Special Session 2023 Abstracts. docx

The Seminar for Arabian Studies is the only annual international forum for the presentation of the latest academic research on the Arabian Peninsula. Topics covered include archaeology, history, epigraphy, languages, literature, art, culture, ethnography, and geography from the beginnings to the present or, in the case of political and social history, to the end of the Ottoman Empire (1922).

Historically, the Seminar has had an exemplary track record of timely publication of its proceedings and also this year’s papers will after peer-review be eligible for publication in the 54th Proceedings of the Seminar for Arabian Studies (2024).
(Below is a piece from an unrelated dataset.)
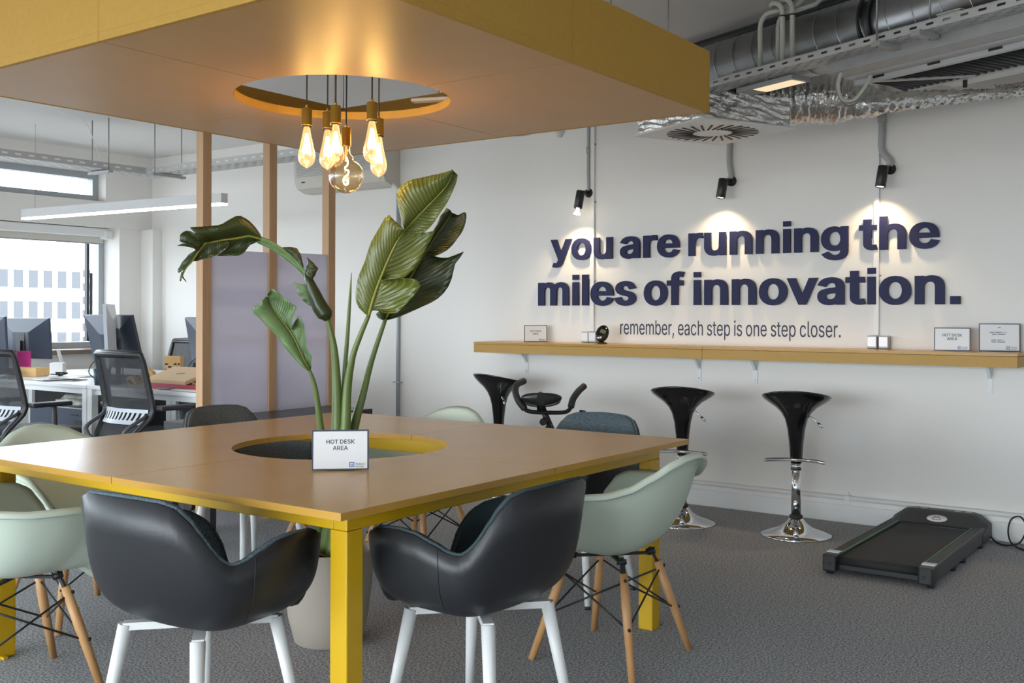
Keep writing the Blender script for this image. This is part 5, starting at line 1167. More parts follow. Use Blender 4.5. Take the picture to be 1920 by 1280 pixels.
# ================================================================== bar stools
def bar_stool(label, loc, rz, zs=0.0):
    t = thing('bar_stool', label, 'stool', loc, rz, 'black bar stools by the wall shelf')
    b = MB(); b.lathe([(0, 0.0), (0.194, 0.0), (0.196, 0.004), (0.192, 0.010), (0.15, 0.022), (0.09, 0.045), (0.055, 0.072), (0.036, 0.10), (0, 0.10)], seg=48); b.build('base', 'chrome', t)
    b = MB(); b.lathe([(0, 0.098), (0.037, 0.098), (0.037, 0.112), (0.030, 0.118), (0, 0.118)], seg=28); b.build('collar', 'black_plastic', t)
    b = MB(); b.lathe([(0, 0.115), (0.0265, 0.115), (0.0265, 0.40 + zs), (0, 0.40 + zs)], seg=28); b.build('column', 'chrome', t)
    z = zs
    # footrest: a chrome bow out to both sides towards the front
    b = MB(); b.lathe([(0.026, 0.372 + z), (0.031, 0.372 + z), (0.031, 0.405 + z), (0.026, 0.405 + z)], seg=28); b.lathe([(0.026, 0.368 + z), (0.0325, 0.368 + z), (0.0325, 0.373 + z)], seg=28); b.build('sleeve', 'chrome', t)
    b = MB(); b.tube(smooth_path([(-0.165, -0.085, 0.425 + z), (-0.11, -0.055, 0.428 + z), (-0.05, -0.035, 0.428 + z), (0, -0.030, 0.428 + z), (0.05, -0.035, 0.428 + z), (0.11, -0.055, 0.428 + z), (0.165, -0.085, 0.425 + z)]), 0.0105, seg=14); b.build('footrest', 'chrome', t)
    # trumpet seat: oval bowl flaring out of a slim stem
    prof = [(0.030, 0.405), (0.034, 0.43), (0.040, 0.52), (0.050, 0.60), (0.064, 0.655), (0.084, 0.690), (0.114, 0.720), (0.150, 0.745), (0.178, 0.768), (0.190, 0.784), (0.191, 0.790), (0.186, 0.790), (0.172, 0.774), (0.140, 0.755), (0.09, 0.740), (0, 0.734)]
    b = MB(); seg = 56; rings = []
    for r, zz in prof:
        k = max(0.0, (zz - 0.66) / 0.13)
        if r < 1e-5: rings.append([b.bm.verts.new((0, 0, zz + z))]); continue
        row = []
        for i in range(seg):
            a = 2 * PI * i / seg; x, y = r * math.cos(a), r * math.sin(a) * (1 - 0.10 * k)
            row.append(b.bm.verts.new((x, y, zz + z + k * (0.036 * (-y / 0.19) - 0.010 * (x / 0.19) ** 2))))
        rings.append(row)
    for A, B in zip(rings, rings[1:]):
        for i in range(seg):
            q = [A[i], A[(i + 1) % seg]] + ([B[(i + 1) % seg], B[i]] if len(B) > 1 else [B[0]])
            b.bm.faces.new(q).smooth = True
    b.build('seat', 'black_gloss', t)
    b = MB(); b.tube([(0.03, -0.02, 0.69 + z), (0.095, -0.05, 0.665 + z), (0.145, -0.07, 0.622 + z)], 0.005, seg=10); b.tube([(0.125, -0.062, 0.640 + z), (0.150, -0.072, 0.618 + z)], 0.0075, seg=10); b.build('height_lever', 'chrome', t)
    return t
bar_stool('black bar stool nearest the treadmill, fully in view', (0.70, 2.87, 0), 0.25)
bar_stool('black bar stool behind the table corner, half hidden by the mint chair', (0.03, 2.80, 0), 0.25)
bar_stool('black bar stool beside the exercise bike, its foot hidden by the table', (-1.46, 2.98, 0), -0.25, 0.012)

# ================================================================== folding exercise bike
bk = thing('exercise_bike', 'black folding exercise bike with a saddle and curved handles', 'exercise bike', (-0.83, 2.57, 0), 0.0)
BO = Vector((-0.83, 2.57, 0)); rb = Vector((math.cos(YAW), math.sin(YAW), 0)); fb = Vector((-math.sin(YAW), math.cos(YAW), 0))
def bl_(r, d, z): return rb * r + fb * d + Vector((0, 0, z))
b = MB(); n = 26; rings = []
for i in range(n):
    u = i / (n - 1); wdt = 0.128 * (1 - 0.72 * max(0, (u - 0.35) / 0.65) ** 1.2) * math.sqrt(min(1, u / 0.10 + 0.05)) * (math.sqrt(min(1, (1 - u) / 0.06 + 0.05)))
    d = -0.10 + 0.25 * u; hz = 0.702 + 0.012 * math.cos(u * 5)
    rings.append([b.bm.verts.new(bl_(wdt * math.cos(a), d, hz + 0.040 * math.sin(a) * (1 if math.sin(a) < 0 else 1.0) + (0.010 * abs(math.cos(a)) if u < .4 else 0))) for a in [2 * PI * k / 18 for k in range(18)]])
for A, B in zip(rings, rings[1:]):
    for k in range(18): b.bm.faces.new([A[k], A[(k + 1) % 18], B[(k + 1) % 18], B[k]]).smooth = True
b.bm.faces.new(rings[0][::-1]); b.bm.faces.new(rings[-1])
b.build('saddle', 'dark_vinyl', bk)
hbp = [(-0.105, 0.10, 0.815), (-0.150, 0.04, 0.795), (-0.160, 0.0, 0.755), (-0.140, -0.03, 0.700), (-0.100, -0.04, 0.648), (-0.05, -0.045, 0.632), (0.06, -0.045, 0.628), (0.150, -0.04, 0.632), (0.185, -0.03, 0.660), (0.200, -0.01, 0.710), (0.235, 0.03, 0.755), (0.275, 0.08, 0.785)]
b = MB(); b.tube(smooth_path([bl_(*p) for p in hbp], 8), 0.013, seg=12); hb = b.build('handlebar', 'black_metal', bk)
for seg_ in (hbp[0:5], hbp[8:]):
    b = MB(); b.tube(smooth_path([bl_(*p) for p in seg_], 8), 0.021, seg=14); b.build('foam_grip', 'bike_rubber', hb)
b = MB(); b.tube([bl_(0.0, 0, 0.675), bl_(0.04, 0, 0.58), bl_(0.12, 0, 0.40)], 0.02, seg=12); b.bar(bl_(0.0, -0.04, 0.635), bl_(0.0, 0.06, 0.66), 0.05, 0.02); b.build('seat_post', 'black_metal', bk)
b = MB(); b.tube([bl_(0.02, -0.03, 0.575), bl_(0.01, -0.06, 0.57)], 0.022, seg=14); b.tube([bl_(0.06, -0.01, 0.545), bl_(0.04, -0.05, 0.535)], 0.016); b.build('knob', 'black_plastic', bk)
b = MB(); b.tube([bl_(0.10, 0, 0.44), bl_(0.30, 0.0, 0.03)], 0.026, seg=12); b.tube([bl_(0.24, 0.0, 0.52), bl_(-0.08, 0, 0.03)], 0.026, seg=12); b.tube([bl_(0.24, 0, 0.52), bl_(0.26, 0, 0.64)], 0.02, seg=12); b.build('frame', 'black_metal', bk)
for r in (0.30, -0.08):
    b = MB(); b.tube([bl_(r, -0.20, 0.026), bl_(r, 0.20, 0.026)], 0.026, seg=12); b.build('floor_bar', 'black_metal', bk)
b = MB(); mx = Matrix.Translation(bl_(0.12, 0, 0.26)) @ fb.to_track_quat('Z', 'Y').to_matrix().to_4x4(); b.lathe([(0, -0.04), (0.11, -0.04), (0.12, -0.03), (0.12, 0.03), (0.11, 0.04), (0, 0.04)], mx=mx, seg=36); b.build('flywheel', 'black_plastic', bk)

# ================================================================== walking treadmill
tm = thing('treadmill', 'flat black walking treadmill on the carpet by the wall', 'treadmill', (1.372, 2.12, 0))
W2 = 0.245
b = MB(); b.b2((-W2 + 0.055, 0.03, 0.058), (W2 - 0.055, 1.08, 0.085), 0.002); b.tube([(-W2 + 0.055, 0.03, 0.0635), (W2 - 0.055, 0.03, 0.0635)], 0.0215, seg=20); b.build('belt', 'belt', tm)
b = MB(); b.b2((-W2 + 0.03, 0.02, 0.02), (W2 - 0.03, 1.20, 0.058), 0.004); b.build('deck', 'black_plastic', tm)
for s in (-1, 1):
    b = MB(); x0, x1 = sorted((s * W2, s * (W2 - 0.052))); b.b2((x0, 0.06, 0.02), (x1, 1.10, 0.095), 0.004); r = b.build('side_rail', 'tm_grey', tm)
    b = MB(); 
    for k in range(4): b.b2((x0 + 0.008 + k * 0.010, 0.065, 0.0948), (x0 + 0.012 + k * 0.010, 1.09, 0.0966))
    b.build('grip_ribs', 'black_plastic', r)
    b = MB(); xs = s * (W2 - 0.056); b.b2((xs - 0.004, 0.06, 0.090), (xs + 0.004, 1.09, 0.0965)); b.build('green_line', 'tm_green', r)
    b = MB(); b.b2((x0 - 0.006, -0.035, 0.018), (x1 + 0.006, 0.065, 0.098), 0.008); e = b.build('end_cap', 'black_plastic', tm)
    b = MB(); b.b2((x0 - 0.004, 0.022, 0.0975), (x1 + 0.004, 0.067, 0.102), 0.001); b.build('silver_plate', 'silver', e)
    b = MB(); b.tube([(s * (W2 - 0.03), -0.034, 0.055), (s * (W2 - 0.03), -0.037, 0.055)], 0.009, seg=14); b.build('screw', 'cable', e)
    for y in (0.02, 0.42, 0.62, 1.02):
        b = MB(); b.tube([(s * (W2 - 0.012), y, 0.0), (s * (W2 - 0.012), y, 0.022)], 0.018, seg=14); b.build('foot', 'black_plastic', tm)
pr = [(1.03, 0.03), (1.03, 0.088), (1.04, 0.096), (1.15, 0.143), (1.17, 0.150), (1.235, 0.150), (1.252, 0.132), (1.255, 0.02), (1.03, 0.02)]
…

Approximately 75 papers were delivered during the conference ranging from the Paleo/Neo-lithic of the Arabian Peninsula to early Islamic times. On 5th August, 11 of these papers were delivered in a special session, Bronze Age Arabia – 70 years on…  – What we have learned, and what we still don’t know?, in which invited international experts treated the latest research on Bronze Age Arabia and explore new directions.

On 4th August, Adrian G. Parker Professor in Geography at Oxford Brookes University,  gave the keynote Beatrice de Cardi Lecture (sponsored by the Society of Antiquaries, London). The title was Arabian Palaeoenvironments and climate change during the Arabian Bronze Age (3500-1000 BC). The keynote lecture was followed by a vine party also at Moesgaard Museum. The vine party was a celebration of the 70th jubilee Moesgaard Museum and Aarhus University pioneering expeditions to Bahrain and was attended by a number of long retired senior pioneers of the first expeditions (1953-1978).
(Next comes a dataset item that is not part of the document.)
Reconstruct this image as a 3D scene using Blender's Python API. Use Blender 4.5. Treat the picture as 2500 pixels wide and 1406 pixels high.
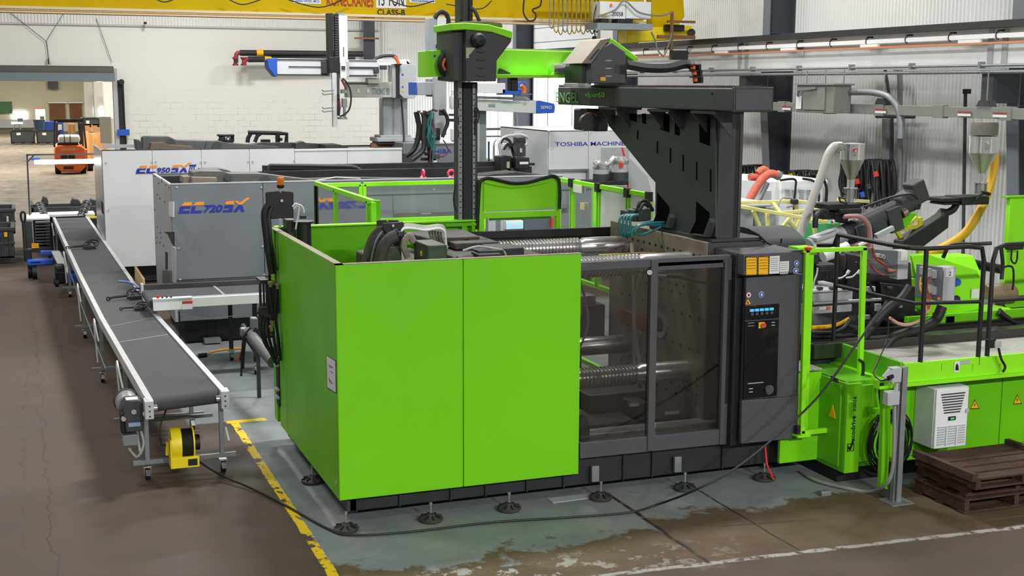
import bpy, math, random
import numpy as np
from mathutils import Vector, Matrix
random.seed(7)
C = bpy.context.scene.collection
for o in list(bpy.data.objects): bpy.data.objects.remove(o)
# ---------------------------------------------------------------- camera
F_PX = 3130.4; YAW = 0.367358577; PITCH = 0.156843; ROLL = 0.0046001; EYE = 3.5
_f = np.array([math.sin(YAW)*math.cos(PITCH), math.cos(YAW)*math.cos(PITCH), -math.sin(PITCH)])
_r = np.array([math.cos(YAW), -math.sin(YAW), 0.]); _u = np.cross(_r, _f)
CM = np.array([math.cos(ROLL)*_r+math.sin(ROLL)*_u, -math.sin(ROLL)*_r+math.cos(ROLL)*_u, _f])
def at(px, py, x=None, y=None, z=None):
    """survey helper: the point of the hall seen at a photo position on a known plane"""
    d = CM.T @ np.array([(px-1250)/F_PX, -(py-703)/F_PX, 1.])
    if x is not None: t = x/d[0]
    elif y is not None: t = y/d[1]
    else: t = (z-EYE)/d[2]
    return Vector((d[0]*t, d[1]*t, EYE+d[2]*t))
cam = bpy.data.cameras.new('camera'); co = bpy.data.objects.new('camera', cam); C.objects.link(co)
cam.sensor_width = 36; cam.lens = F_PX/2500*36; cam.clip_end = 400
m = Matrix.Identity(4)
for i in range(3):
    m[i][0] = CM[0][i]; m[i][1] = CM[1][i]; m[i][2] = -CM[2][i]
m[2][3] = EYE
co.matrix_world = m
bpy.context.scene.camera = co
vs = bpy.context.scene.view_settings
vs.view_transform = 'Standard'; vs.look = 'None'; vs.exposure = 0.0; vs.gamma = 1; vs.use_curve_mapping = False
w = bpy.data.worlds.new('world'); bpy.context.scene.world = w; w.use_nodes = True
w.node_tree.nodes['Background'].inputs[0].default_value = (.86, .92, 1, 1)
w.node_tree.nodes['Background'].inputs[1].default_value = 0.22
def lamp(name, loc, size, sy, power, col=(1, .99, .98), rot=(0, 0, 0)):
    l = bpy.data.lights.new(name, 'AREA'); l.shape = 'RECTANGLE'; l.size = size; l.size_y = sy; l.energy = power; l.color = col
    o = bpy.data.objects.new(name, l); o.location = loc; o.rotation_euler = rot; C.objects.link(o); return o
for ix, lx in enumerate((-9, -2, 5, 12)):
    for iy, ly in enumerate((-9, 4, 13, 21, 30, 39)):
        lamp('ceiling_lamp', (lx, ly, 8.6), 1.6, .8, (95, 215, 590, 330)[ix]*(6.0, .12, 1.12, .92, 1.0, 1.05)[iy])
for lx in (-2, 4):
    for ly in (55, 72, 88): lamp('far_room_lamp', (lx, ly, 6.2), 2.5, 2.5, 950, (1, .95, .86))
# ---------------------------------------------------------------- colour & materials
def lin(h):
    h = h.lstrip('#'); o = []
    for i in (0, 2, 4):
        c = int(h[i:i+2], 16)/255; o.append(c/12.92 if c <= .04045 else ((c+.055)/1.055)**2.4)
    return (*o, 1)
MATS = {}
def mat(name, hexc, rough=.5, metal=0., var=.0, vs_=3., bump=0., bs=30., spec=.5, dirt=None, dirt_amt=.5):
    if name in MATS: return MATS[name]
    M = bpy.data.materials.new(name); M.use_nodes = True; N = M.node_tree.nodes; L = M.node_tree.links
    B = N['Principled BSDF']; B.inputs['Roughness'].default_value = rough; B.inputs['Metallic'].default_value = metal
    B.inputs['Specular IOR Level'].default_value = spec
    c = lin(hexc); B.inputs['Base Color'].default_value = c
    if var or dirt or bump:
        g = N.new('ShaderNodeNewGeometry')
    if var or dirt:
        n = N.new('ShaderNodeTexNoise'); n.inputs['Scale'].default_value = vs_; n.inputs['Detail'].default_value = 6
        L.new(g.outputs['Position'], n.inputs['Vector'])
        r = N.new('ShaderNodeMapRange'); L.new(n.outputs['Fac'], r.inputs['Value'])
        r.inputs['From Min'].default_value = .3; r.inputs['From Max'].default_value = .72
        mx = N.new('ShaderNodeMix'); mx.data_type = 'RGBA'
        L.new(r.outputs[0], mx.inputs['Factor'])
        if dirt:
            mx.inputs['A'].default_value = c; d = lin(dirt)
            mx.inputs['B'].default_value = tuple(c[i]*(1-dirt_amt)+d[i]*dirt_amt for i in range(3))+(1,)
        else:
            mx.inputs['A'].default_value = tuple(v*(1-var) for v in c[:3])+(1,)
            mx.inputs['B'].default_value = tuple(min(1, v*(1+var)) for v in c[:3])+(1,)
        L.new(mx.outputs['Result'], B.inputs['Base Color'])
    if bump:
        n2 = N.new('ShaderNodeTexNoise'); n2.inputs['Scale'].default_value = bs; L.new(g.outputs['Position'], n2.inputs['Vector'])
        b = N.new('ShaderNodeBump'); b.inputs['Strength'].default_value = bump; b.inputs['Distance'].default_value = .02
        L.new(n2.outputs['Fac'], b.inputs['Height']); L.new(b.outputs[0], B.inputs['Normal'])
    MATS[name] = M; return M
def emit(name, hexc, s):
    M = bpy.data.materials.new(name); M.use_nodes = True; B = M.node_tree.nodes['Principled BSDF']
    B.inputs['Base Color'].default_value = lin(hexc); B.inputs['Emission Color'].default_value = lin(hexc); B.inputs['Emission Strength'].default_value = s
    return M
def glass(name, hexc, refl=.12, haze=0.):
    M = bpy.data.materials.new(name); M.use_nodes = True; N = M.node_tree.nodes; L = M.node_tree.links
    N.remove(N['Principled BSDF']); t = N.new('ShaderNodeBsdfTransparent'); t.inputs[0].default_value = lin(hexc)
    g = N.new('ShaderNodeBsdfGlossy'); g.inputs['Roughness'].default_value = .05; g.inputs[0].default_value = (.9, .9, .9, 1)
    mx = N.new('ShaderNodeMixShader'); fr = N.new('ShaderNodeFresnel'); fr.inputs[0].default_value = 1.45
    ad = N.new('ShaderNodeMath'); ad.operation = 'ADD'; ad.inputs[1].default_value = refl-.04; L.new(fr.outputs[0], ad.inputs[0])
    L.new(ad.outputs[0], mx.inputs[0]); L.new(t.outputs[0], mx.inputs[1]); L.new(g.outputs[0], mx.inputs[2])
    if haze:
        df = N.new('ShaderNodeBsdfDiffuse'); df.inputs[0].default_value = (.8, .82, .82, 1); m2 = N.new('ShaderNodeMixShader'); m2.inputs[0].default_value = haze
        L.new(mx.outputs[0], m2.inputs[1]); L.new(df.outputs[0], m2.inputs[2]); mx = m2
    L.new(mx.outputs[0], N['Material Output'].inputs[0]); return M
GREEN = mat('lime_paint', '#74cc16', .42, var=.035, vs_=1.2, spec=.25)
GREEN2 = mat('lime_paint_dark', '#68bc12', .36, var=.09, vs_=1.5, spec=.22)  # lime paint in a darker, glossier, more uneven tone
GREENB = mat('lime_paint_bright', '#8fe822', .45, var=.04, vs_=2, spec=.25)
CHAR = mat('charcoal_paint', '#4b4b50', .5, var=.06, vs_=4)
CHAR2 = mat('charcoal_dark', '#36393b', .55, var=.08, vs_=4)
GRAPH = mat('graphite_casting', '#3b4040', .55, var=.1, vs_=5)
BLACK = mat('black_rubber', '#161618', .55)
DARK = mat('machine_black', '#222325', .55, var=.2, vs_=6)
DUSTY = mat('dusty_black', '#2b2a29', .75, dirt='#6d655c', dirt_amt=.38, vs_=5)
STEEL = mat('steel', '#c4c3c1', .26, .8, var=.1, vs_=8)
CHROME = mat('bright_steel', '#e6e6e6', .18, .85)
ALU = mat('aluminium', '#cfd2d3', .42, .45, var=.07, vs_=12)
GALV = mat('galvanised', '#8d9294', .5, .6, var=.1, vs_=9)
WHITE = mat('white_paint', '#dfe2e1', .45, var=.03, vs_=3)
CREAM = mat('offwhite_panel', '#d3d7d6', .42, var=.03, vs_=2)
GREYP = mat('mid_grey_panel', '#6f747a', .45, var=.035, vs_=2)
LGREY = mat('light_grey_panel', '#aaaeb1', .42, var=.06, vs_=2)
BLUE = mat('blue_paint', '#1f55b8', .4)
NAVY = mat('navy_print', '#1c2a9c', .5)
ORANGE = mat('orange_paint', '#ec6b23', .45, var=.06)
ORANGEP = mat('orange_print', '#f0922c', .5)
WRED = mat('wire_red', '#b0463c', .5)
DRED = mat('dark_red_fitting', '#84282b', .5)
CONE = mat('cone_steel', '#b5b0a8', .3, .8, var=.1, vs_=8)
RED = mat('red_paint', '#cf2e24', .45)
YELL = mat('yellow_paint', '#c4a600', .65, var=.06, vs_=2, spec=.15)
YELLD = mat('safety_yellow', '#f2dc14', .45)
WOODP = mat('pallet_wood', '#4a2f24', .8, dirt='#20150f', dirt_amt=.7, vs_=7, bump=.4, bs=40)
PLY = mat('plywood', '#c3a57c', .7, var=.08, vs_=8)
BELT = mat('belt_rubber', '#4c4d50', .75, var=.06, vs_=5, spec=.2)
PAPER = mat('paper', '#dcdcda', .7)
SIGNY = mat('warning_yellow', '#f2b600', .5)
PLATEN = mat('oily_platen_steel', '#94897a', .42, .2, dirt='#5d5144', dirt_amt=.7, vs_=4)
COPPER = mat('copper_bar', '#d98a66', .4, .3)
TEAL = mat('teal_hose', '#1f6f70', .45)
GREYH = mat('grey_hose', '#9a9a98', .55)
PINK = mat('pink_eyebolt', '#ee4a72', .4)
CARD = mat('cardboard', '#b58450', .8, var=.06)
DGREY = mat('column_slate', '#363a41', .5, var=.06, vs_=3)
COLF = mat('column_flange', '#6a7077', .5, var=.05, vs_=3)
PLASTB = mat('black_plastic', '#1b1b1e', .38)
PLASTG = mat('dark_grey_plastic', '#37393b', .5, var=.08, vs_=8)
OLIVE = mat('busway_grey', '#7d807a', .5, var=.05, vs_=5)
RUST = mat('rusty_brown', '#7b5535', .6, var=.15)
GLASS = glass('clear_guard', '#f3f6f5', .06, .07)
TINT = glass('tinted_guard', '#d2d0ce', .07)
LIT = emit('fluorescent', '#ffffff', 7)
DAY = emit('daylight_pane', '#f4f8ff', 4.5)
SCREEN = emit('screen_blue', '#7fb0e8', .9)
CYAN = emit('cyan_display', '#3fb0d8', .6)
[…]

A brief history of the Seminar for Arabian Studies

The Seminar began as an informal study group set up in 1968 at the time of the first official British archaeological survey in Saudi Arabia, led by Peter Parr of the Institute of Archaeology, University of London. The purpose of the group was to promote archaeological research in the Arabian Peninsula and, after an initial meeting, the group formed itself into the Arabia Society, with John Dayton as Honorary Secretary.

After two relatively small conferences in 1969 and another two in 1970, the Seminar for Arabian Studies, as it had now become, settled into a pattern of annual conferences, of ever increasing size, in 1971, 1972, and 1973. From 1974 onwards, the present pattern had been established of a three-day conference in July, with the publication of its Proceedings in time for the conference of the following year. For many years, the conference circulated between London, Oxford, and Cambridge with occasional visits to Durham, Edinburgh and Manchester. From 2002 to 2018 it was hosted in London by the British Museum. In 2019 the Seminar took place in Leiden, Netherlands and in 2020 will be held in Cordoba, Spain.
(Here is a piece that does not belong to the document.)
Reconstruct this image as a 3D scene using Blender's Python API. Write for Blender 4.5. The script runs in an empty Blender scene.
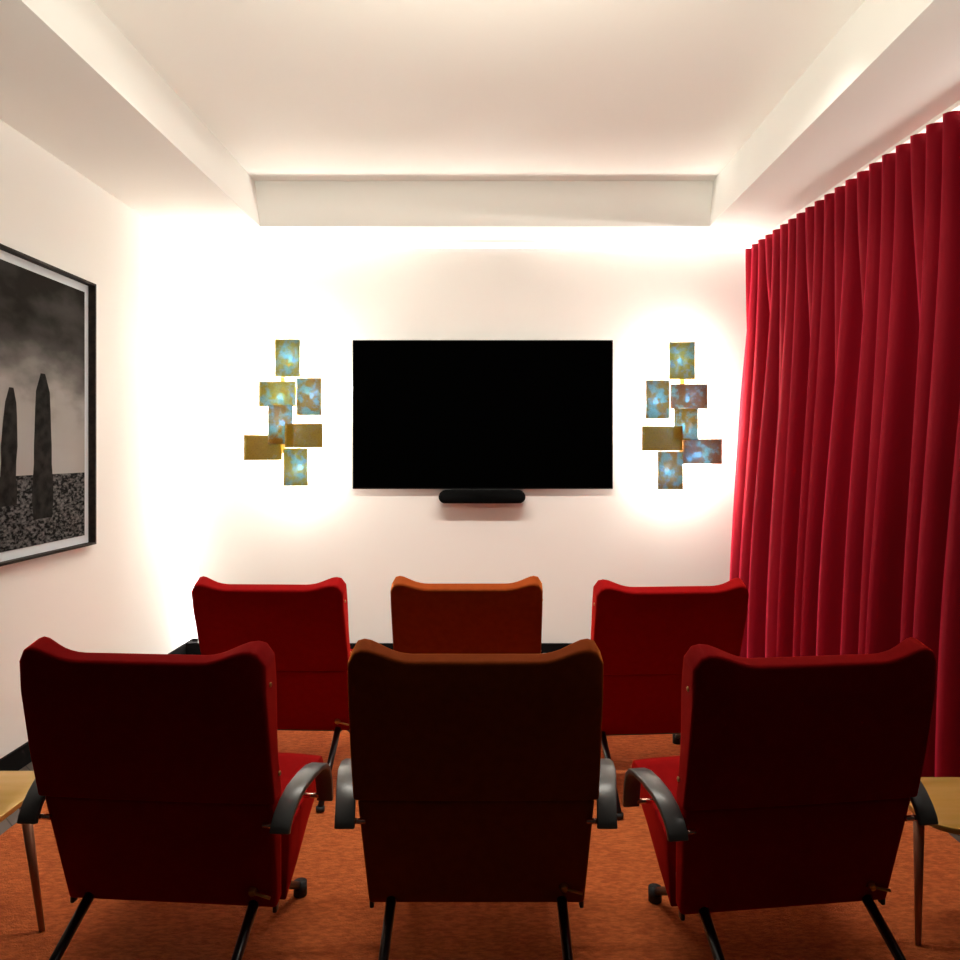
import bpy, bmesh, math, random
from mathutils import Vector, Matrix
random.seed(7)
R = math.radians
S = bpy.context.scene
COL = S.collection

# ------------------------------------------------------------ camera, world, lights, exposure
EYE, FPX, VX, VY = 1.5, 760.0, 490.0, 452.0
cd = bpy.data.cameras.new('camera'); cam = bpy.data.objects.new('camera', cd); COL.objects.link(cam)
cam.location = (0, 0, EYE); cam.rotation_euler = (R(90), 0, 0)
cd.sensor_width = 36; cd.lens = 36*FPX/960
cd.shift_x = -(VX-480)/960; cd.shift_y = (VY-480)/960
cd.clip_start = .05
S.camera = cam
S.view_settings.view_transform = 'Standard'; S.view_settings.look = 'None'
S.view_settings.gamma = 1; S.view_settings.use_curve_mapping = False
S.view_settings.exposure = 0.62
w = bpy.data.worlds.new('world'); S.world = w; w.use_nodes = True
w.node_tree.nodes['Background'].inputs[0].default_value = (1, .8, .65, 1)
w.node_tree.nodes['Background'].inputs[1].default_value = .012

def area(name, loc, d, sx, sy, power, col, spread=180):
    l = bpy.data.lights.new(name, 'AREA'); l.shape = 'RECTANGLE'; l.size = sx; l.size_y = sy
    l.energy = power; l.color = col; l.spread = R(spread)
    o = bpy.data.objects.new(name, l); COL.objects.link(o); o.location = loc
    o.rotation_euler = Vector(d).to_track_quat('-Z', 'Y').to_euler()
    return o
WARM = (1, .95, .86); WHITE = (1, .94, .86)
SCONCE_W = 150.0        # per sconce, shared by its bulbs
LED_SIDE, LED_TOP, LED_CURT = 9.0, 10.0, 30.0
DOWN = 52.0
UP = 29.0

# added fill light under the coffer top, brightening seats, rug and lower wall
area('coffer_fill', (0, 3.02, 3.33), (0,.45,-1), 2.4, .12, DOWN, (1,.95,.85), 112)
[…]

Summaries of some of the papers presented at the first Seminar and a list of those given at the second (in January and June 1969 respectively) were published in the Bulletin of the Institute of Archaeology, University of London 8-9, 1968-1969: 243-258. These were later republished, together with papers from the third to sixth Seminars (the 3rd Seminar held in January 1970, the 4th in June 1970, the 5th in September 1971, and the 6th in September 1972) in a cumulative volume together with the Proceedings of the Seminar for Arabian Studies vol. 1-3 in 1973. This was in addition to the separate volumes of PSAS 1 (1971), 2 (1972) and 3 (1973).

From volume 1 (1971), containing the papers from the fourth Seminar held in Cambridge in June 1970, the Proceedings have been published each year and 2020 saw volume 50, containing the papers from the 53rd Seminar held in the University of Leiden in 2019.

Special Sessions

As well as the wide range of subjects covered in its main sessions, the Seminar also offers the opportunity for more detailed discussion of a particular area of research by invited speakers in a Special Session, lasting either half a day or a full day. The papers read at a Special Session will be considered for publication either in the Proceedings of the Seminar for Arabian Studies (PSAS) or in a separate volume as a Supplement to PSAS.

Past Special Sessions:

2017: Languages, scripts and their uses in ancient North Arabia (published in a Supplement to PSAS 48, 2018).
2016: Textiles and personal adornment in the Arabian Peninsula (published in PSAS 47, 2017).
2013: Languages of Southern Arabia (published in a Supplement to PSAS 44, 2014).
2012: Museums in Arabia (not published).
2011: The Nabataeans in Focus: Current archaeological research at Petra (published in a Supplement to PSAS 42, 2012).
2009: The development of Arabic as a written language (published in a Supplement to PSAS 40, 2010).
2007: Defining the Palaeolithic of Arabia (a summary of the discussion was published in PSAS 38, 2008 and it was developed in M D Petraglia and J I Rose (eds), The Evolution of Human Populations in Arabia, 2010)

Focus Sessions

These consist of at least four papers with the explicit purpose of promoting discussion on work currently in progress, the current state of scholarship on the topic, the application of new approaches, etc. Focus Sessions are held either within the main programme of the Seminar or separately in parallel with it.

Past Focus Sessions:

2015: Beyond the ‘Rose-red’ city: the hinterland of Petra and Nabataean rural sites (partly published in PSAS 46, 2016).
2010: Saudi Arabia (published in PSAS 41, 2011).
2009: Current Fieldwork in Qatar (published in PSAS 40, 2010).